Kennedy, writing for the majority, stated, "It is fair to say that a national consensus has developed against (life sentences for non-lethal teen offenders)."

But McCollum and other critics of Monday's decision say the court has set up a contradiction in its reading of the Eighth Amendment's prohibition against "cruel and unusual" punishment.

McCollum noted that several life sentences have previously been upheld by the court -- even though the crimes were far less severe than those committed by Graham, now 27.

"A constitutional rule that categorically excludes life sentences without parole for violent and potentially lethal offenses is unworkable and raises far more 'line-drawing' questions than it answers," McCollum argued.

"Does a 'non-homicide' offense include violent crimes with dangerous weapons that cause serious injury but not death? Does 'life' mean only those sentences that actually impose 'life' for a single offense, or does it include consecutive sentences for two or more offenses that effectively amount to (or exceed) the actuarial life expectancy of the offender?

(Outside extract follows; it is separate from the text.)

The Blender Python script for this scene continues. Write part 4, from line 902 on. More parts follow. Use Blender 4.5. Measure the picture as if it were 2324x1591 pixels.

"Do states have to reinstitute costly and oftentimes problematic parole systems to assist life-sentenced juveniles in reforming themselves? How effective must parole be? The possibilities are boundless."

Those "boundless possibilities" will be some of the factors the state of Florida will have to consider as it attempts to refashion its juvenile-sentencing laws.

In a 2005 decision, also on a 5-4 vote, the Supreme Court ruled that it was unconstitutional to execute defendants younger than 18.

On Monday, Justices Clarence Thomas, Antonin Scalia and Samuel Alito said the ruling in Graham v. Florida "eviscerated" the court's long-standing distinction between death sentences and other types of sentences.

Robert Sanchez, policy director of the James Madison Institute, said, "What was troubling about the U.S. Supreme Court 5-4 decision wasnt so much the end result: a ruling that a state should not sentence juveniles to life in prison without the possibility of parole unless they had taken a life. Those of us who believe in the power of redemption hold out hope that even the worst among us will change and someday be deserving of another chance at freedom."

Said Sanchez, "Rather, the troubling issue in Justice Anthony Kennedys majority opinion was his reliance once again on his perception of the sentencing trends in various states and in foreign countries. Court opinions should be based on the U.S. Constitution, not on ever-shifting trends in public opinion or the practices in the international community.